Qu’en est-il des conventions de branche ?
Elles ne sont pas dépendantes de l’employeur mais de l’activité. Quand il y a transfert dans une structure vide de l’intégralité d’une société, la convention collective de branche reste la même. En revanche, quand la société est absorbée par une entité d’une autre branche, par exemple une entreprise qui relève du commerce vers une société de la métallurgie, souvent l’ensemble du statut collectif se révèle très différent. Ce n’est pas le même régime de retraite, de prévoyance, ni le même code du Travail. Il faut donc adapter, cela prend du temps.
Comment cette adaptation peut-elle être réalisée ?
La Tup peut être faite de deux façons. Je peux directement transférer l’activité auprès de la société absorbante. Sinon, je peux le faire en procédant en deux étapes. Je crée par exemple une filiale C au sein d’une société absorbante A pour intégrer l’entreprise B. Je fais un premier transfert de B vers C. Puis je profite ensuite de la période de remise en cause pour modifier par anticipation les statuts collectifs. Parfois, ce n’est pas indispensable s’il y a similarité des statuts, par exemple. Mais si c’est utile, ce temps permet de réaliser ce travail de préharmonisation pour absorber ensuite B devenue C dans A.
Si les accords étaient plus avantageux avant absorption, les avantages vont-ils forcément être revus à la baisse ?

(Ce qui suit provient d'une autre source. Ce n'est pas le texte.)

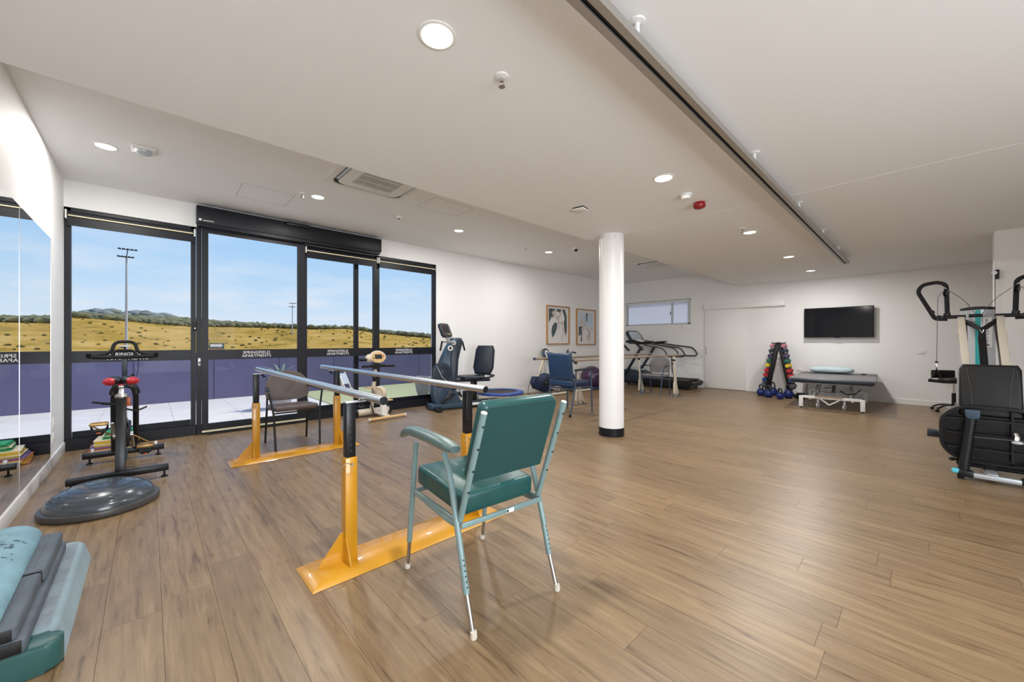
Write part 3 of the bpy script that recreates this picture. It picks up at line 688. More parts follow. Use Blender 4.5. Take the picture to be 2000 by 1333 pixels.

Non, l’entreprise d’accueil peut décider d’harmoniser et de faire profiter les salariés déjà présents des mêmes avantages que les collaborateurs arrivant. Les syndicats de l’entreprise peuvent demander que les mêmes choses soient attribuées à tout le monde. Mais au niveau des ressources humaines, cela reste de toute façon très compliqué à gérer car il y a autant de cas particuliers que de salariés.